To Live or Die For

Martin Luther King, Jr. was born on January 15, 1929 and died on April 4, 1968. He was a clergyman, activist and prominent leader in the African-American civil rights movement. His main legacy was to secure progress on civil rights and has become a human rights icon.

He delivered a speech in 1963 in Washington, D.C. titled, “I Have a Dream” and in 1964 he won the Nobel Peace Prize for his work on ending racial segregation and racial discrimination by using civil disobedience and other non-violent methods.

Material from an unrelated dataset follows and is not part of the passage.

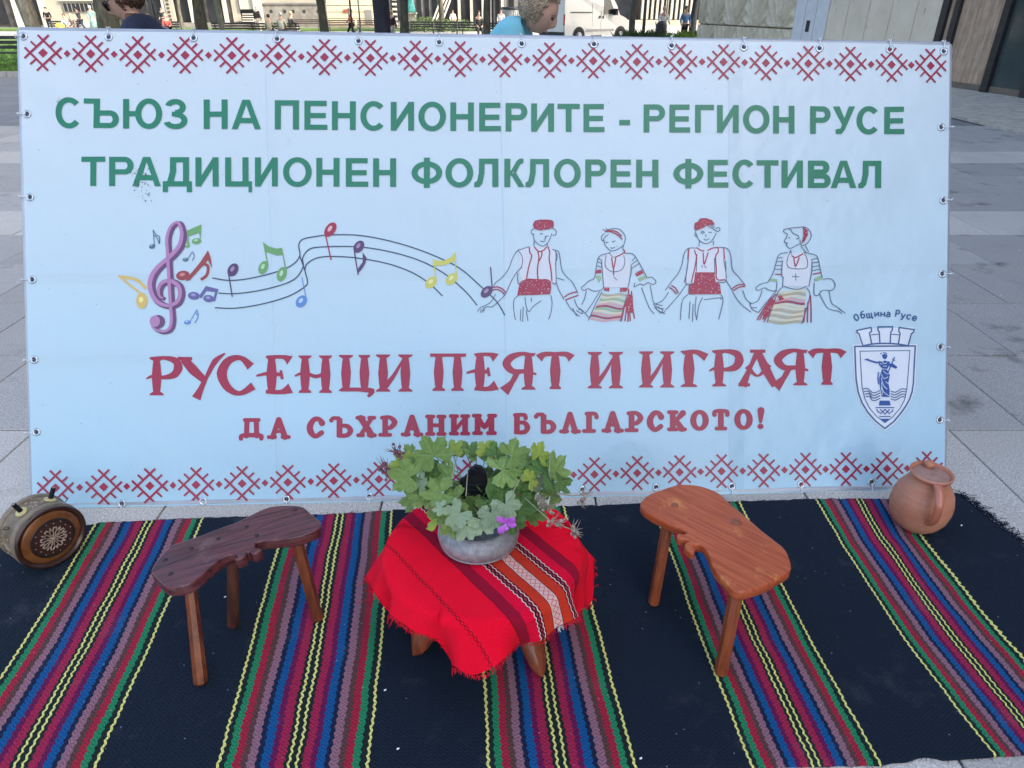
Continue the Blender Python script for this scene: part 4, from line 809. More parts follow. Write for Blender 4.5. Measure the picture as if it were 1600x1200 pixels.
o1 = [(127, 472), (132, 448), (150, 420), (190, 372), (240, 325), (320, 295), (400, 270), (500, 232), (600, 195), (655, 168), (700, 145), (755, 120), (800, 108), (860, 103), (920, 104), (965, 112), (990, 130), (1010, 150), (1035, 170), (1058, 190), (1064, 212), (1050, 235), (1010, 255), (960, 272), (900, 285), (840, 290), (780, 296), (735, 302), (708, 312), (697, 325), (706, 336), (735, 340), (738, 350), (720, 361), (692, 371), (672, 362), (658, 362), (652, 375), (640, 390), (612, 402), (592, 403), (592, 395), (606, 383), (598, 375), (575, 374), (545, 383), (500, 410), (460, 442), (420, 478), (370, 520), (330, 540), (290, 550), (250, 556), (215, 553), (190, 542), (170, 520), (145, 495)]
w1m = wood('dark_oiled_wood', (.055, .014, .018), (.17, .050, .052), R(-24.6), .30, (5, 90, 90), .35, worn=(.27, .15, .16)); w1l = wood('reddish_leg_wood', (.11, .024, .010), (.26, .068, .024), 0, .38, (45, 45, 4), .2)
P1 = smooth_closed(stool_outline(o1, 200, 760, 3.53, H1)); ctr = Vector((sum(p[0] for p in P1) / len(P1), sum(p[1] for p in P1) / len(P1), 0))
st1 = thing('low_stool', 'dark brown wooden stool with nail heads and carved notch, left of the red table', 'stool', tuple(ctr))
recalc(MB().prism(P1, H1, H1 - .034, .004).build('seat', w1m, st1, smooth=True, angle=45))
fz = .009
leg(st1, gz(296, 902, H1 - .03), gz(314, 1068, fz), .0155, .0185, w1l); leg(st1, gz(364, 872, H1 - .03), gz(364, 977, fz), .0165, .0175, wood('dark_leg_wood', (.06, .022, .016), (.13, .05, .03), 0, .4, (45, 45, 4), .2)); leg(st1, gz(464, 846, H1 - .03), gz(497, 968, fz), .017, .017, w1l)
M_nail = mat('nail_iron', (.05, .035, .04), .5, .1, 20, 0, metal=.5)
nails = [(205, 405), (236, 482), (349, 342), (655, 222), (712, 271), (922, 128), (498, 287)]
for x, y in nails:
    P = gz(200 + x / 3.53, 760 + y / 3.53, H1); q = MB(); q.lathe([(.0065, 0), (.006, .0015), (.003, .0026), (.0, .003)], 9, Matrix.Rotation(.25, 3, 'Y') @ Matrix.Rotation(rnd.uniform(0, 6), 3, 'Z')); o = q.build('nail_head', M_nail, st1, True, local=True); o.location = P - OFF[st1.name]
# split line in the board
q = MB()
cpts = [(127, 468), (200, 440), (300, 398), (400, 360), (500, 322), (600, 285), (700, 240), (800, 195), (900, 160)]
q.tube([gz(200 + x / 3.53, 760 + y / 3.53, H1 + .0002) for x, y in cpts], [.0014, .0013, .0012, .001, .0009, .0008, .0007, .0006, .0004], 4).build('crack', M_nail, st1)
H2 = .302
o2 = [(73, 168), (84, 143), (110, 120), (145, 103), (180, 90), (215, 78), (250, 67), (285, 60), (320, 58), (360, 60), (400, 66), (432, 75), (460, 85), (492, 99), (520, 116), (560, 158), (600, 190), (640, 222), (690, 266), (740, 310), (785, 345), (830, 380), (858, 402), (880, 430), (895, 465), (905, 500), (902, 528), (888, 546), (850, 568), (805, 594), (760, 618), (705, 638), (650, 652), (615, 652), (592, 644), (570, 628), (545, 600), (520, 572), (498, 546), (480, 520), (468, 495), (458, 466), (448, 440), (436, 415), (418, 397), (395, 388), (372, 390), (366, 396), (373, 410), (372, 425), (358, 431), (340, 420), (325, 405), (317, 392), (322, 379), (338, 370), (336, 364), (318, 360), (292, 358), (277, 345), (276, 332), (288, 326), (305, 331), (325, 327), (324, 315), (300, 302), (268, 288), (235, 277), (200, 258), (160, 240), (125, 220), (92, 196)]
w2m = wood('chestnut_varnish', (.37, .068, .024), (.56, .130, .045), R(44), .34, (6, 110, 110), .12, worn=(.85, .36, .10))
w2l = wood('chestnut_leg', (.19, .042, .016), (.40, .105, .038), 0, .3, (45, 45, 4), .3)
P2 = smooth_closed(stool_outline(o2, 980, 740, 3.5286, H2)); ctr = Vector((sum(p[0] for p in P2) / len(P2), sum(p[1] for p in P2) / len(P2), 0))
st2 = thing('low_stool', 'glossy chestnut-brown three-legged wooden stool with carved notch, right of the red table', 'stool', tuple(ctr))
recalc(MB().prism(P2, H2, H2 - .030, .005).build('seat', w2m, st2, smooth=True, angle=45))
leg(st2, gz(1151, 925, H2 - .028), gz(1126, 1052, fz), .0185, .0185, w2l); leg(st2, gz(1043, 820, H2 - .028), gz(1021, 944, fz), .017, .017, w2l)
leg(st2, gz(1180, 850, H2 - .028), gz(1205, 905, fz), .017, .017, w2l)
for x, y, r in ((262, 175, .012), (600, 268, .017)):
    q = MB(); q.lathe([(r, 0), (r * .9, .0006), (0.0005, .0007)], 14); o = q.build('leg_tenon', w2l, st2, True, local=True); o.location = gz(980 + x / 3.5286, 740 + y / 3.5286, H2 - .0001) - OFF[st2.name]

# ---------------------------------------------------------------- table, cloth
TC = Vector((-.080, 1.455, 0)); TH = .30; TR = .262
w3 = wood('red_brown_leg', (.16, .034, .015), (.34, .085, .032), 0, .3, (40, 40, 5), .35)
tb = thing('low_round_table', 'low round wooden table hidden under the red cloth, only its paddle-shaped legs showing', 'table', tuple(TC))
MB().lathe([(.0, TH - .028), (TR - .01, TH - .028), (TR, TH - .02), (TR, TH - .008), (TR - .006, TH - .004), (0.0, TH - .004)], 40, None, TC).build('tabletop', w3, tb, smooth=True, angle=40)
def paddle(a0, a1, wid, th=.02):
    a0, a1 = Vector(a0), Vector(a1); d = a1 - a0; s = d.cross(Vector((0, 0, 1))).normalized(); nrm = s.cross(d).normalized()
    q = MB(); prof = [(0, .35), (.15, .55), (.35, .8), (.55, 1), (.75, .98), (.88, .75), (.96, .45), (1, .12)]; vs = []; n = 10
    for t, k in prof:
        c = a0 + d * t
        for i in range(n):
            an = 2 * math.pi * i / n; vs.append(c + s * math.cos(an) * wid / 2 * k + nrm * math.sin(an) * th * (.6 + .4 * k))
    fs = [(i * n + j, i * n + (j + 1) % n, (i + 1) * n + (j + 1) % n, (i + 1) * n + j) for i in range(len(prof) - 1) for j in range(n)] + [tuple(range(n - 1, -1, -1)), tuple((len(prof) - 1) * n + j for j in range(n))]
    q.add(vs, fs); return q.build('leg', w3, tb, smooth=True, angle=50)
paddle((-.17, 1.46, TH - .03), gz(650, 1023, .012), .085); paddle((.0, 1.42, TH - .03), gz(846, 1056, .012), .07); paddle((.02, 1.56, TH - .03), (.12, 1.68, .012), .08)
DS = Vector((.629, -.777)); NS = Vector((.777, .629))       # stripe direction, across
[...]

Today, we remember Martin Luther King, Jr.’s contribution to our country with marches, speeches and re-enactments of the “I Had a Dream” speech. I looked up some of his more popular quotes and I came across this one: “I submit to you that if a man hasn’t discovered something he will die for, he isn’t fit to live.”

Martin Luther King, Jr. died for what he believed in and I don’t believe he would have done anything differently had he known his life would have ended the way it did because of what he stood for.

The question we should all ask ourselves is whether we’ve found something worth standing for and giving our very lives for. Have you?

Jesus said, “Greater love has no one than this, than to lay down one’s life for his friends.” (Jn. 15:13) Martin Luther King, Jr. was a civil rights leader that worked to end segregation and discrimination, but Jesus came to set the captives free and gave His life willingly on the cross as the ultimate show of God’s love for all mankind.

What or Whom do you live for? Or die for?